Pour mémoire : article L. 3322-1 du Code du Travail :

« La participation a pour objet de garantir collectivement aux salariés le droit de participer aux résultats de l’entreprise.

Elle prend la forme d’une participation financière à effet différé, calculée en fonction du bénéfice net de l’entreprise, constituant la réserve spéciale de participation.

Elle est obligatoire dans les entreprises mentionnées au présent chapitre.
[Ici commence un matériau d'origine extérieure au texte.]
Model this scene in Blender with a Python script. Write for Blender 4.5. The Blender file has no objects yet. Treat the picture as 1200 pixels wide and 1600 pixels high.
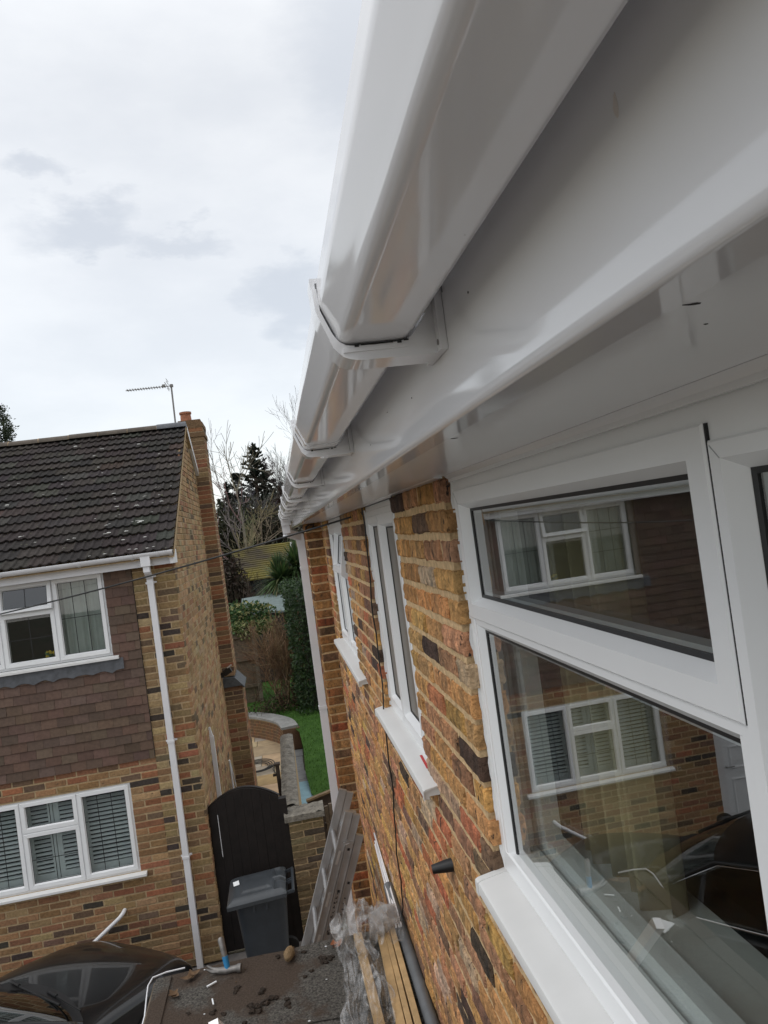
import bpy, bmesh, math, random
import numpy as np
from mathutils import Vector, Matrix, noise

# ------------------------------------------------------------------ camera, sky, sun, exposure
scene = bpy.context.scene
C = scene.collection
cam_d = bpy.data.cameras.new("camera")
cam = bpy.data.objects.new("camera", cam_d)
C.objects.link(cam)
cam_d.sensor_fit = 'HORIZONTAL'
cam_d.sensor_width = 36.0
cam_d.lens = 34.5
cam_d.clip_start = 0.02
cam_d.clip_end = 1000
cam.matrix_world = Matrix(((0.97991969, 0.13068354, -0.15059622, 0),
                           (-0.14697807, -0.0369594, -0.98844901, 0),
                           (-0.13473996, 0.99073499, -0.01700963, 0),
                           (0, 0, 0, 1)))
scene.camera = cam

SUN_EL, SUN_AZ = math.radians(48), math.radians(250)
world = bpy.data.worlds.new("World")
scene.world = world
world.use_nodes = True
wt = world.node_tree
wt.nodes.clear()


def wn(kind, **kw):
    n = wt.nodes.new(kind)
    for k, v in kw.items():
        setattr(n, k, v)
    return n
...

L’obligation s’applique à compter du premier exercice ouvert postérieurement à la période des cinq années civiles consécutives mentionnées au premier alinéa du II de l’article L. 130-1 du code de la sécurité sociale.

Elle concourt à la mise en œuvre de la gestion participative dans l’entreprise. »

EXEMPLE PRATIQUE

Une entreprise, sur la base de la moyenne de ses effectifs mensuels 2022 est considérée, pour la participation, comme ayant atteint le seuil de 50 salariés en 2023. Sa période de « gel » est donc 2023-2027 (donc mise en place de la participation sur les résultats de l’exercice 2028 pour un premier paiement en 2029).

Or, pour les années 2025/2026/2027, au regard de l’article 3 du projet de loi susvisé, cette entreprise :

  • a plus de 11 salariés,
  • n’est pas encore tenue de mettre en place la participation du fait de la période dite de « gel ».

Si elle répond, de surcroit, à la condition de réalisation d’un bénéfice net fiscal au moins égal à 1% de son chiffre d’affaires pendant 3 exercices consécutifs, elle entrera dans le champ d’application de l’article 3 et devra mettre en place un dispositif de partage de la valeur dans l’attente de la fin de la période de « gel », avant mise en place de la participation à partir de 2028.

Remarque :

L’obligation peut donc s’appliquer dès l’année 2025 si, sur les exercices 2022, 2023 et 2024, le bénéfice net fiscal est au moins égal à 1% du CA. Le texte du projet de loi indique en effet d’une part que l’obligation s’applique aux exercices ouverts après le 31 décembre 2024, et d’autre part que les 3 exercices précédents sont pris en compte pour l’appréciation du respect de la condition relative à la réalisation du bénéfice net fiscal.